For closure, I envision Dr. Batts standing before us and delivering the following speech:

If we shadows have offended,
Think but this and all is mended:
That you have but slumbered here,
While these visions did appear;
And this weak and idle theme,
No more yielding but a dream.-A Midsummer Night's Dream Act V, Scene 1

And that's pretty much how I feel about the whole thing. My friends are so very obliging when it comes to making things seem totally surreal that I haven't the slightest bit of trouble imagining that I dreamed this semester anyway. Yes, that's what it was . . . A very instructive dream.

Because it has been instructive, in spite of everything. I still enjoy Shakespeare, and am more anxious than ever to finish reading everything he wrote. I am now quite familiar, (perhaps more than I am comfortable being), with those half a dozen plays that we studied this semester, and I enjoy being able to quote them, and remember everything that takes place, who causes it, who says what to who, and recall the exact act and scene with relative ease. I didn't even have to refer to the book for that "Midsummer Night's Dream" quote up there, and that's kind of cool. I just . . . uhhh . . . hope I got it right.

So, that's what I got out of Shakespeare . . . Never let it be said that no one can get anything out of that class. And that's all I have to say on the subject of Shakespeare for the time being. I'm off to get ready for the grand finales of other classes. I leave you with some famous quotes . . . not by Shakespeare this time, but rather about him.

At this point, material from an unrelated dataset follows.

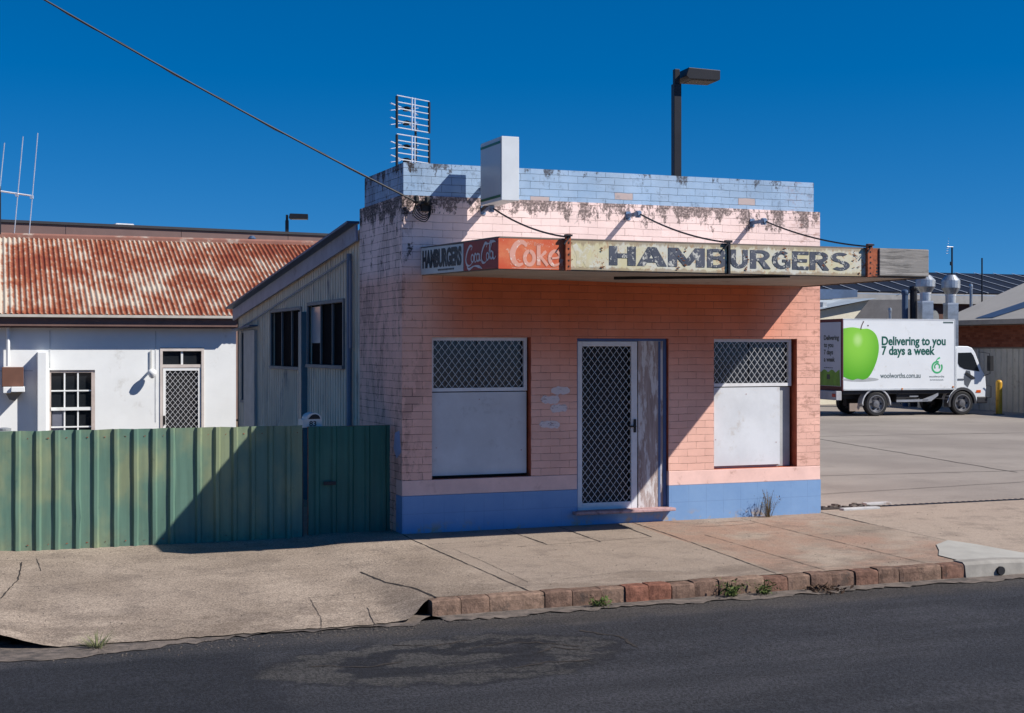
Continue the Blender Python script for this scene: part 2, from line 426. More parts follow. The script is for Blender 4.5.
M['white_letter'] = sign_mat('white_lettering', (0.72, 0.68, 0.68), (0.62, 0.55, 0.55), 0.1, (0.4, 0.2, 0.18), 0.3, 6.0)
M['white_sign'] = sign_mat('white_sign', (0.60, 0.62, 0.60), (0.54, 0.56, 0.55), 0.2, (0.4, 0.42, 0.42), 0.3, 7.0)
M['black_letter'] = sign_mat('black_lettering', (0.02, 0.025, 0.03), (0.03, 0.035, 0.04), 0.1, (0.35, 0.37, 0.37), 0.25, 8.0)
M['rust'] = plain('rusty_red_steel', (0.33, 0.09, 0.04), 0.85, var=0.3, scale=12, dirt=(0.10, 0.04, 0.03), dirt_amt=0.4, dscale=14)
M['soffit'] = plain('soffit_sheet', (0.36, 0.32, 0.28), 0.8, var=0.12, scale=2.5, dirt=(0.2, 0.15, 0.12), dirt_amt=0.2, dscale=3)
M['fascia_edge'] = plain('awning_edge', (0.16, 0.13, 0.11), 0.8, var=0.2)

def corr_fence_mat(name, c0, c1):
    m, t, b = newmat(name, 0.5, 0, 0.4); g = N(t); o = g.obj()
    n1 = g.noise(g.scale(o, (1.4, 1, 0.9)), 1.5, 4, 0.55)
    c = g.mix(g.ramp(n1, 0.40, 0.66), c0, c1)
    c = g.mul(c, g.ramp(g.noise(g.scale(o, (9, 1, 0.6)), 1.5, 5, 0.6), 0.3, 0.7, 0.88, 1.1))
    rs_ = g.ramp(g.noise(g.scale(g.vadd(o, (3, 3, 3)), (1.5, 1, 0.6)), 7, 8, 0.8), 0.66, 0.72)
    c = g.mix(g.math('MULTIPLY', rs_, 0.5), c, (0.16, 0.10, 0.06))
    n2 = g.ramp(g.noise(o, 8, 6, 0.7), 0.60, 0.72)
    c = g.mix(g.math('MULTIPLY', n2, 0.35), c, (0.03, 0.06, 0.05))
    x, y, z = g.sep(o)
    low = g.math('MULTIPLY', g.math('SUBTRACT', 1, g.ramp(z, 0.0, 0.3)), g.ramp(g.noise(o, 9, 6, 0.7), 0.4, 0.7))
    c = g.mix(g.math('MULTIPLY', low, 0.45), c, (0.10, 0.10, 0.07))
    g.link(c, b.inputs['Base Color']); return m
M['greensteel'] = corr_fence_mat('green_painted_steel', (0.10, 0.185, 0.14), (0.205, 0.245, 0.145))
M['greendark'] = corr_fence_mat('dark_green_painted_steel', (0.02, 0.11, 0.085), (0.035, 0.13, 0.10))

# ------------------------------------------------------------ ground
def pave_z(x, y):
    t = max(0.0, min(1.0, -y/3.5)); z = -0.1*t
    a = max(0.0, min(1.0, (-0.75-x)/0.5)); a = a*a*(3-2*a)            # vehicle crossing at left
    b = max(0.0, min(1.0, (x+4.6)/0.7)); a *= b*b*(3-2*b) if x < -3.9 else 1
    u = max(0.0, min(1.0, (-y-1.4)/2.3)); z += -a*(0.10*u*u) - a*0.03
    c = max(0.0, min(1.0, (x-5.4)/1.2)); z += -c*0.08*max(0.0, min(1.0, (-y-1.2)/2.4))
    return z
def grid(name, xs, ys, zf, mat, edge=None):
    mb = MB(); nx, ny = len(xs), len(ys)
    vs = []
    for j, y in enumerate(ys):
        for x in xs:
            yy = edge(x, y, j) if edge else y
            vs.append((x, yy, zf(x, yy)))
    mb.add(vs, [(j*nx+i, j*nx+i+1, (j+1)*nx+i+1, (j+1)*nx+i) for j in range(ny-1) for i in range(nx-1)])
    o = mb.build(name, mat, smooth=True); return struct(o)
def frange(a, b, s):
    n = max(1, int(round(abs((b-a)/s)))); return [a+(b-a)*i/n for i in range(n+1)]

def pavement_mat():
    m, t, b = newmat('footpath_concrete', 0.92, 0, 0.2); g = N(t); o = g.obj(); x, y, z = g.sep(o)
    base = g.mix(g.ramp(g.noise(o, 0.7, 4, 0.6), 0.35, 0.65), (0.25, 0.20, 0.158), (0.35, 0.285, 0.228))
    # slab tones between the expansion joints
    s1 = g.ramp(x, 0.04, 0.06); s2 = g.ramp(x, 2.8, 2.83); s3 = g.ramp(x, 4.38, 4.4); s4 = g.ramp(x, 5.6, 5.64)
    base = g.mix(g.math('SUBTRACT', s1, s2), base, g.mix(g.noise(o, 1.5, 5), (0.25, 0.20, 0.16), (0.33, 0.27, 0.22)))
    base = g.mix(g.math('MULTIPLY', g.math('SUBTRACT', s2, s4), g.ramp(g.noise(g.vadd(o, (3, 0, 0)), 0.9, 5, 0.65), 0.38, 0.6)), base, (0.30, 0.20, 0.15))
    base = g.mix(s4, base, g.mix(g.noise(o, 1.2, 4), (0.31, 0.25, 0.20), (0.36, 0.295, 0.24)))
    # stains along the street edge and mottling
    st = g.math('MULTIPLY', g.math('SUBTRACT', 1, g.ramp(y, -3.4, -2.2)), g.ramp(g.noise(g.scale(o, (1, 2, 1)), 1.7, 7, 0.7), 0.42, 0.6))
    base = g.mix(g.math('MULTIPLY', st, 0.55), base, (0.15, 0.115, 0.09))
    mo = g.ramp(g.noise(g.vadd(o, (7, 3, 0)), 2.2, 9, 0.76), 0.48, 0.66)
    base = g.mix(g.math('MULTIPLY', mo, 0.5), base, (0.15, 0.12, 0.10))
    # exposed aggregate, coarse on the old left part
    left = g.math('SUBTRACT', 1, g.ramp(x, -0.2, 0.1))
    ag = g.noise(o, 52, 5, 0.85); agf = g.ramp(ag, 0.36, 0.62, 0.50, 1.30)
    fi = g.ramp(g.noise(o, 120, 2, 0.7), 0.3, 0.7, 0.8, 1.2)
    k = g.math('ADD', g.math('MULTIPLY', g.math('SUBTRACT', agf, 1), g.math('ADD', g.math('MULTIPLY', left, 0.6), 0.4)), 1.0)
    c = g.mul(g.mul(base, k), fi)
    g.link(c, b.inputs['Base Color'])
    g.bump(g.math('ADD', g.noise(o, 60, 5, 0.75), g.math('MULTIPLY', g.noise(o, 6, 4), 1.5)), 0.7, 0.006, b)
    return m
def asphalt_mat():
    m, t, b = newmat('asphalt', 0.85, 0, 0.35); g = N(t); o = g.obj(); x, y, z = g.sep(o)
    base = g.mix(g.ramp(g.noise(g.scale(o, (0.5, 1.2, 1)), 0.8, 5, 0.6), 0.35, 0.65), (0.027, 0.028, 0.034), (0.040, 0.040, 0.046))
    dd = g.noise(o, 2.2, 5, 0.65)
    wobx = g.math('ADD', x, g.math('MULTIPLY', g.math('SUBTRACT', dd, 0.5), 0.9))
    woby = g.math('ADD', y, g.math('MULTIPLY', g.math('SUBTRACT', g.noise(g.vadd(o, (5, 5, 0)), 2.6, 5, 0.65), 0.5), 0.8))
    # fresh dark seal on the left
    lf = g.math('MULTIPLY', g.math('SUBTRACT', 1, g.ramp(wobx, -2.75, -2.5)), g.math('SUBTRACT', 1, g.ramp(woby, -4.5, -4.25)))
    base = g.mix(g.math('MULTIPLY', lf, 0.8), base, (0.016, 0.017, 0.023))
    # old oval repair with pale worn dust and dark ring
    def oval(cx, cy, rx, ry):
        a = g.math('DIVIDE', g.math('SUBTRACT', wobx, cx), rx); q = g.math('DIVIDE', g.math('SUBTRACT', woby, cy), ry)
        return g.math('SQRT', g.math('ADD', g.math('MULTIPLY', a, a), g.math('MULTIPLY', q, q)))
    d1 = oval(-1.25, -5.25, 1.5, 0.85)
    inside = g.math('SUBTRACT', 1, g.ramp(d1, 0.92, 1.04))
    wv_ = g.math('MULTIPLY', g.math('SINE', g.math('MULTIPLY', d1, 10.5)), 0.16)
    base = g.mix(g.math('MULTIPLY', inside, 0.85), base, g.mix(g.ramp(g.math('ADD', wv_, g.noise(g.scale(o, (0.9, 1.3, 1)), 2.4, 7, 0.7)), 0.40, 0.60), (0.014, 0.014, 0.018), (0.058, 0.054, 0.051)))
    d2 = oval(-0.75, -4.95, 0.5, 0.22); ring = g.math('MULTIPLY', g.ramp(d2, 0.5, 0.62), g.math('SUBTRACT', 1, g.ramp(d2, 0.95, 1.1)))
    base = g.mix(ring, base, (0.013, 0.013, 0.016))
    d3 = oval(-0.95, -5.6, 0.95, 0.25); ring3 = g.math('MULTIPLY', g.ramp(d3, 0.7, 0.8), g.math('SUBTRACT', 1, g.ramp(d3, 0.97, 1.08)))
    base = g.mix(g.math('MULTIPLY', ring3, 0.8), base, (0.015, 0.015, 0.018))
    # dusty margin near the gutter
    ed = g.math('MULTIPLY', g.ramp(woby, -4.5, -4.0), g.ramp(wobx, -2.4, -1.6, 0.35, 1))
    base = g.mix(g.math('MULTIPLY', ed, 0.55), base, (0.085, 0.072, 0.060))
    sp = g.noise(g.scale(o, (1, 0.55, 1)), 52, 3, 0.9); f = g.ramp(sp, 0.40, 0.60, 0.45, 1.55)
    base = g.mul(base, g.ramp(g.noise(g.scale(o, (0.35, 2.2, 1)), 1.6, 6, 0.7), 0.35, 0.65, 0.82, 1.18))
    wh = g.ramp(g.noise(g.vadd(o, (1, 1, 0)), 95, 2, 0.6), 0.70, 0.76)
    c = g.mix(g.math('MULTIPLY', wh, 0.5), g.mul(base, f), (0.22, 0.2, 0.18))
    g.link(c, b.inputs['Base Color'])
    g.bump(g.noise(o, 45, 6, 0.85), 1.0, 0.02, b); return m
def lot_mat():
    m, t, b = newmat('car_park_concrete', 0.9, 0, 0.25); g = N(t); o = g.obj()
    c = g.mix(g.ramp(g.noise(o, 0.25, 5, 0.6), 0.35, 0.65), (0.235, 0.205, 0.18), (0.30, 0.265, 0.232))
    c = g.mix(g.math('MULTIPLY', g.ramp(g.noise(o, 1.5, 8, 0.7), 0.5, 0.7), 0.3), c, (0.15, 0.13, 0.115))
    c = g.mul(c, g.ramp(g.noise(o, 60, 3, 0.8), 0.3, 0.7, 0.85, 1.15))
    g.link(c, b.inputs['Base Color']); g.bump(g.noise(o, 50, 4), 0.4, 0.005, b); return m
M['pave'] = pavement_mat(); M['asphalt'] = asphalt_mat(); M['lot'] = lot_mat()
M['dirt'] = plain('dry_earth', (0.20, 0.15, 0.11), 0.95, var=0.25, scale=0.5, dirt=(0.12, 0.12, 0.06), dirt_amt=0.4, dscale=0.6)
M['crack'] = plain('dark_joint', (0.035, 0.028, 0.024), 0.95, var=0.3, scale=12)

mb = MB(); mb.add([(-1500,-1500,-0.42),(1500,-1500,-0.42),(1500,1500,-0.42),(-1500,1500,-0.42)], [(0,1,2,3)])
struct(mb.build('ground', M['dirt']))
xs = frange(-14, -6, 0.5)[:-1] + frange(-6, 7.5, 0.06) + frange(7.5, 24, 0.5)[1:]
er = random.Random(3); jit = {round(x, 3): er.uniform(-0.025, 0.025) for x in xs}
def kerbline(x):
    """street-side edge of the footpath"""
    y = -3.47
    a = max(0.0, min(1.0, (-0.78-x)/0.35)); a = a*a*(3-2*a)
    y -= a*0.32*(1 if x > -4.0 else max(0.35, 1-(-4.0-x)*1.2))
    return y
ys = [0.0]*0 + frange(0.5, 0.0, 0.1)[:-1] + frange(0.0, -1.0, 0.1)
def pave_edge(x, y, j):
    t = (0.5 - y)/(0.5+1.0)
    return 0.5 + (kerbline(x) + (jit[round(x, 3)] if x < -0.8 else 0) - 0.5)*t
pxy = frange(0.5, -1.0, 0.04)
o = grid('pavement', xs, pxy, lambda x, y: pave_z(x, y), M['pave'], pave_edge)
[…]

"The remarkable thing about Shakespeare is that he really is very good, in spite of all the people who say he is very good."
-Robert Graves

"After all, all he did was string together a lot of old, well-known quotations."
-H. L. Mencken

"Now we sit through Shakespeare in order to recognize the quotations."
-Orson Welles

"I know not, sir, whether Bacon wrote the works of Shakespeare, but if he did not it seems to me that he missed the opportunity of his life."